Thursday 8 December 2011

The Agenda of the Bonn Conference 2011

The real business of the Bonn Conference on Afghanistan, beyond the worthy platitudes about women's rights, has been outlined clearly by John Daly in the Oil Price journal. If anyone wants to understand NATO's business in being in Afghanistan, it's the business papers that need to be read.

According to a document drawn up by Germany's Bundesnachrichtendienst (Federal Intelligence Service, BND) Afghan president Hamid Karzai intends to stay in power when his second and constitutionally final term ends in 2014.

Bad news for Afghan democracy, potentially excellent news for international energy companies thirsting to build the proposed $7.6 billion, 1,040 mile-long Trans-Afghanistan Pipeline, on the drawing boards for nearly two decades.

Karzai reportedly wants to emulate the political maneuverings of Russian Prime Minister Vladimir Putin, who, stymied by the Russian Federation’s constitution from holding the office of presidency for a third consecutive term, simply handed the Presidency to Dmitri Medvedev in 2008 and contented himself with the office of Prime Minister. Now Putin is seeking a return to the Russian Federation Presidency in the March 2012 elections.

Karzai’s political shenanigans to retain power beyond his constitutional mandates are spelled out in the BND document, ironically issued on the same day that an international summit in Bonn, chaired by Karzai, seeks to delineate Afghanistan’s future after NATO forces depart the nation in 2014.

And Afghanistan’s Western allies will pick up the tab. According to pronouncements from Bonn, Karzai’s administration expects U.S. aid to flow without interruption for another six years following the U.S. departure in 2014.

The gift that keeps on giving, if Washington accedes to Karzai’s request, then the U.S.-trained Afghan army alone will require $5-7 billion annually in U.S. assistance to maintain a 350,000-man army.

More, you say? A minor problem is Pakistan is boycotting the Bonn conference to protest the recent NATO raid that killed 24 Pakistani soldiers.

But no matter.

In Bonn Karzai blithely announced that Afghanistan would need roughly $10 billion annually after the ISAF withdrawal from 2015 through 2020, or a little less than half the country's annual gross national product. As a yardstick, in 2011 thus far Afghanistan has received $15.7 billion, 90 percent of its public spending, from its U.S. and NATO patrons.

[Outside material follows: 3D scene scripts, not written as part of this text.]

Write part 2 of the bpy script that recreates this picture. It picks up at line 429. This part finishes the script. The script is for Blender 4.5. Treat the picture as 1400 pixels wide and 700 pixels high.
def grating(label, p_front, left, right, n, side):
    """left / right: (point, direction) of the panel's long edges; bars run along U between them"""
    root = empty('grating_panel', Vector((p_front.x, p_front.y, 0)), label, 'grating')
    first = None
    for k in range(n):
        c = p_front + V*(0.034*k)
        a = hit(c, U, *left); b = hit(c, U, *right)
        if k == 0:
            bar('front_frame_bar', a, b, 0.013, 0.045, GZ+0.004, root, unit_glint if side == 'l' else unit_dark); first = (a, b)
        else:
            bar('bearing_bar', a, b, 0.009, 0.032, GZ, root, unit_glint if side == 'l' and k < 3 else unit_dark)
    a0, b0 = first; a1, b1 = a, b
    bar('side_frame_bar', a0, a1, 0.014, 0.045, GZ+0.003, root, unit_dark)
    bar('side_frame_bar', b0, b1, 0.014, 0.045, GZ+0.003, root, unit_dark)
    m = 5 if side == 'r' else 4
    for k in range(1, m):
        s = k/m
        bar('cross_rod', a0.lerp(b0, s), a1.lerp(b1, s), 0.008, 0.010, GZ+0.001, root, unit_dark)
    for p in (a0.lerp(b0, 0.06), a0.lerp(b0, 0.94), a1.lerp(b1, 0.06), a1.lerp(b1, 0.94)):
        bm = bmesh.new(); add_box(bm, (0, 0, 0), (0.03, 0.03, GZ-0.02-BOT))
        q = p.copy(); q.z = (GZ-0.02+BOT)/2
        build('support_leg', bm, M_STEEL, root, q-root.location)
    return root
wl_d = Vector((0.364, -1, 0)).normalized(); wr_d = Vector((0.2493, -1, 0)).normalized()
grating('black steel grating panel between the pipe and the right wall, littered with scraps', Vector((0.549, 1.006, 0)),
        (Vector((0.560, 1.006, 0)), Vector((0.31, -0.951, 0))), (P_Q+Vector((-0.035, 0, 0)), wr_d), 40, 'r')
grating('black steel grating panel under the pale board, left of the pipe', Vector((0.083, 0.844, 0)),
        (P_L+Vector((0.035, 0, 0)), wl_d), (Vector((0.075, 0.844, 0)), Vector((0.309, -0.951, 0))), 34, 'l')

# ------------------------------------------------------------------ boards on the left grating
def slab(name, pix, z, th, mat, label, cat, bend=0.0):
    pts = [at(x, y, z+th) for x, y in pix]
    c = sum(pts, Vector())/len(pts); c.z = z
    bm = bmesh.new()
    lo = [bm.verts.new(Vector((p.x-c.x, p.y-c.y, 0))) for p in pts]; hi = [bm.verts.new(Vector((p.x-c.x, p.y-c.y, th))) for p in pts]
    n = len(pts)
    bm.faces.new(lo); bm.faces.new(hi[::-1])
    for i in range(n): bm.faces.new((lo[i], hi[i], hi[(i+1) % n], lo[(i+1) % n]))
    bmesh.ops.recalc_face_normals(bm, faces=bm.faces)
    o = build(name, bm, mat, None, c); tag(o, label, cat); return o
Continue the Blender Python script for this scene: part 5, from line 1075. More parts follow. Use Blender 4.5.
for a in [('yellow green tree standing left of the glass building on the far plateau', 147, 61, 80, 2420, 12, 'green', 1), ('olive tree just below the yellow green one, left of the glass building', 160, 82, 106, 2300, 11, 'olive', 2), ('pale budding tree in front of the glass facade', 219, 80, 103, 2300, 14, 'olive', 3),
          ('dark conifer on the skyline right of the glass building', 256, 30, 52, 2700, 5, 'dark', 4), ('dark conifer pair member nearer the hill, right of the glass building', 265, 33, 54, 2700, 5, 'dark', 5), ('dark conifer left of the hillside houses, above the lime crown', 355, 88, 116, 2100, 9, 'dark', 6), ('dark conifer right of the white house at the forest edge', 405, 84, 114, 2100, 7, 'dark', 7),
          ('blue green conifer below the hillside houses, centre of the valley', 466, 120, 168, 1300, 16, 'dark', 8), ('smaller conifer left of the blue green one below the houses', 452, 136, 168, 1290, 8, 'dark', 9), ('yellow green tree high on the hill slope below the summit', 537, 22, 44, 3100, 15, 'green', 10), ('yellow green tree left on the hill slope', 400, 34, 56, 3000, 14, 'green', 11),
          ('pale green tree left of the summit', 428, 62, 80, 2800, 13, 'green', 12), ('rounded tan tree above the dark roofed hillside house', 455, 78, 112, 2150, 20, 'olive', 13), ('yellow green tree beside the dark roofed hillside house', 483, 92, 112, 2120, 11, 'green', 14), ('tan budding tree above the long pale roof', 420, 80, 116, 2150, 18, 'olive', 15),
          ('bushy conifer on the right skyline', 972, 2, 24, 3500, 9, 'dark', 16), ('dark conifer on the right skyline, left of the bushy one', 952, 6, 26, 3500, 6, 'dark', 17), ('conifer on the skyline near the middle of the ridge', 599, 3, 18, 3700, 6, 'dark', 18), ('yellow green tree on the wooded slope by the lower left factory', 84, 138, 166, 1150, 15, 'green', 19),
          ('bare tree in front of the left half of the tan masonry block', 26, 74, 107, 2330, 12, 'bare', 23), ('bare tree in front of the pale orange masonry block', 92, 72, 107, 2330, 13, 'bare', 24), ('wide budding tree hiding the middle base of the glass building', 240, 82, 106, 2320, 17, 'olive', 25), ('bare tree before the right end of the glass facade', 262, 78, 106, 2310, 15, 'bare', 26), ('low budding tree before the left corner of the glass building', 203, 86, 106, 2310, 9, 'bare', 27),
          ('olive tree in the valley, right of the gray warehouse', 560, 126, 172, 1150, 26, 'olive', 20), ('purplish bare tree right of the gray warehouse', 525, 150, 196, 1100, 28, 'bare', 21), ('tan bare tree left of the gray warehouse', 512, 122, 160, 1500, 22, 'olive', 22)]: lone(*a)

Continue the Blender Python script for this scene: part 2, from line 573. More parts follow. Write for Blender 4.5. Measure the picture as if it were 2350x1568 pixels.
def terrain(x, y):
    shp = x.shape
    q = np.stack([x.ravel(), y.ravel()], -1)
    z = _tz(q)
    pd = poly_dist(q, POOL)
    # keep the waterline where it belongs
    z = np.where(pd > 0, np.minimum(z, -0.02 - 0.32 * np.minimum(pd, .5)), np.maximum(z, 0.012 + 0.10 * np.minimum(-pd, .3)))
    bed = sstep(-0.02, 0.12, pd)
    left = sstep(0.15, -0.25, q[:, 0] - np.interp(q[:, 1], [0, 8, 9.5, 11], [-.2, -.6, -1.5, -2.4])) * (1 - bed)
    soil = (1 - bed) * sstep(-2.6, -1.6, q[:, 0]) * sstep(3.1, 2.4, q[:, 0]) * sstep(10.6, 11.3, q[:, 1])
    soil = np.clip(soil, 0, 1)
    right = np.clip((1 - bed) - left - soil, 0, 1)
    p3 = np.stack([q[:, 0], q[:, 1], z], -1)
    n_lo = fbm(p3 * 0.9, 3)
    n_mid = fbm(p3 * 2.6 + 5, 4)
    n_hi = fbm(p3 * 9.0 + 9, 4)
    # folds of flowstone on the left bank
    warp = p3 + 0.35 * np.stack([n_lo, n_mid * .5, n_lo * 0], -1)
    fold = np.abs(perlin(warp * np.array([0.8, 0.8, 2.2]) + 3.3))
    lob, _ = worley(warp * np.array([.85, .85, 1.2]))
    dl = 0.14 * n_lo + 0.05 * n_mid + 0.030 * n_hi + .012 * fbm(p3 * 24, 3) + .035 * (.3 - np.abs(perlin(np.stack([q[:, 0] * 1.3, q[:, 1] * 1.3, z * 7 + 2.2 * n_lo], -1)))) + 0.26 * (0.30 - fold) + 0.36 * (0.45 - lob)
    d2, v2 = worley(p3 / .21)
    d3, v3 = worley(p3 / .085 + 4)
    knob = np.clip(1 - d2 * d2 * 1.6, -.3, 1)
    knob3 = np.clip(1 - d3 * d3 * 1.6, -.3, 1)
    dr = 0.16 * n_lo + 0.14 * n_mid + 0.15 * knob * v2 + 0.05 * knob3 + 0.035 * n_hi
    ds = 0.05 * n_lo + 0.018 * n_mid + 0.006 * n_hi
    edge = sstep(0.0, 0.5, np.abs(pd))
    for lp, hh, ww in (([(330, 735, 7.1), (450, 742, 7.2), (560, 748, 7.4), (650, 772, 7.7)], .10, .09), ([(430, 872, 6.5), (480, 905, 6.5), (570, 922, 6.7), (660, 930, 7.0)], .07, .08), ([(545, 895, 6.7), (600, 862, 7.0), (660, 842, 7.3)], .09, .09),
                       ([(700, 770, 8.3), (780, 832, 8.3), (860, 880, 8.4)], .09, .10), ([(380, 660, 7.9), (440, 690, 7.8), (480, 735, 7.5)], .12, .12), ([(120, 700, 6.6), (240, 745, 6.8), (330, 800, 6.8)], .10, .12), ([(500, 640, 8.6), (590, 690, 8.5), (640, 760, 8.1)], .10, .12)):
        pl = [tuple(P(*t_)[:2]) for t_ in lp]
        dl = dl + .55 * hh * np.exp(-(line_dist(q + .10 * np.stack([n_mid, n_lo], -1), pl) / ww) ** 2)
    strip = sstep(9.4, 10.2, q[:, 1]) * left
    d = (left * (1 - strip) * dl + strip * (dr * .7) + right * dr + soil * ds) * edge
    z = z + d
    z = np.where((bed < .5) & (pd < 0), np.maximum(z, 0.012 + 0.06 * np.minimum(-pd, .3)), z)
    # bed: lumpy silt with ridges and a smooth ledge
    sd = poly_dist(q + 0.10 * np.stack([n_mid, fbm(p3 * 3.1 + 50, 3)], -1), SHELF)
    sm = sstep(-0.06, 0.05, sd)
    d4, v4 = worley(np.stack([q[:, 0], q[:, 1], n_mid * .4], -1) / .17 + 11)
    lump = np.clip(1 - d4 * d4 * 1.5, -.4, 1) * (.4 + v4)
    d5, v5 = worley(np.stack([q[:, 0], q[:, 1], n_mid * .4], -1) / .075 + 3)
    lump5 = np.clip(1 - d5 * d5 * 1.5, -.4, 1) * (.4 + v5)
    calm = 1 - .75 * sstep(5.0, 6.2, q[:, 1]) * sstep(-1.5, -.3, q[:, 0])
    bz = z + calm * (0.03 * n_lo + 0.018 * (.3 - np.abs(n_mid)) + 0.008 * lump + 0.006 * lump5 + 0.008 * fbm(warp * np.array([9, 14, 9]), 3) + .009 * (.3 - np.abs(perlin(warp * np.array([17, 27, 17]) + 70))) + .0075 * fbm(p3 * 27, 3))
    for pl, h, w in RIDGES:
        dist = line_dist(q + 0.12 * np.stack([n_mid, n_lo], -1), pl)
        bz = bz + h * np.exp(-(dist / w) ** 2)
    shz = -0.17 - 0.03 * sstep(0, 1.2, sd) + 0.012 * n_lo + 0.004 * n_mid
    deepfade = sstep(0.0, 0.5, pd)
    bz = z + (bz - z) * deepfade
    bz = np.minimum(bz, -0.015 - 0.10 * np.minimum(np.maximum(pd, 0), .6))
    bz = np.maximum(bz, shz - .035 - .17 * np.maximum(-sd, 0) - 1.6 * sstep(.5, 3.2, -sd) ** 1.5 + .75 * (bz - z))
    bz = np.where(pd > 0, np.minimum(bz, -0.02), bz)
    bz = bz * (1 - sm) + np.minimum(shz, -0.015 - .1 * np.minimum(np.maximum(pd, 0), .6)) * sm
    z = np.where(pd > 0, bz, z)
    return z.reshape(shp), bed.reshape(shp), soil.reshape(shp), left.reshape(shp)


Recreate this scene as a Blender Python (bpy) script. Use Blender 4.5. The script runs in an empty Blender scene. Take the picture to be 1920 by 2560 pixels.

But what’s a few billion dollars among friends?

U.S. Secretary of State Hillary Clinton gravely intoned in Bonn that "the entire region has a stake in Afghanistan's future and much to lose if the country again becomes a source of terrorism and instability."

But, the good news is that Karzai’s recurrent grasp on power sustains one of the Western energy community’s most cherished and longstanding projects, the Trans-Afghanistan Pipeline (initially “TAP,” now “TAPI,” with the inclusion of Pakistan and India), designed to bring Turkmenistan’s gas to the burgeoning southern Asian markets of Pakistan and India. TAPI was under development even before the Taliban captured Kabul, as in 1995 Turkmenistan and Pakistan initialed a memorandum of understanding. TAPI, with a carrying capacity of 33 bcm of Turkmen natural gas a year, was projected to run from Turkmenistan’s Dauletabad gas field across Afghanistan and Pakistan and terminate at the northwestern Indian town of Fazilka.

Despite Karzai’s fervent support for the project, security for TAPI’s route through Afghanistan remains an “impediment” to the project’s realization.

But no matter, if Karzai is “reelected.”

While Karzai is due to leave office in 2014, according to the BND report, he is believed to be considering holding a loya jirga, or grand council, to change the Afghan constitution and allow him to remain in power.

Yesterday Britain’s Foreign Secretary William Hague said in Bonn, "President Karzai has said himself that he will be going in 2014, let us take him at his word," while U.S. Secretary of State, Hillary Clinton, said she looked forward to "inclusive, fair and credible presidential elections and a peaceful and democratic transfer of power in 2014."

Afghanistan remains one of the world’s poorest and least developed countries, where two-thirds of the population lives on less than $2 a day.

But with a president for life supporting a $7.6 billion pipeline, what’s a little electoral graft amongst friends?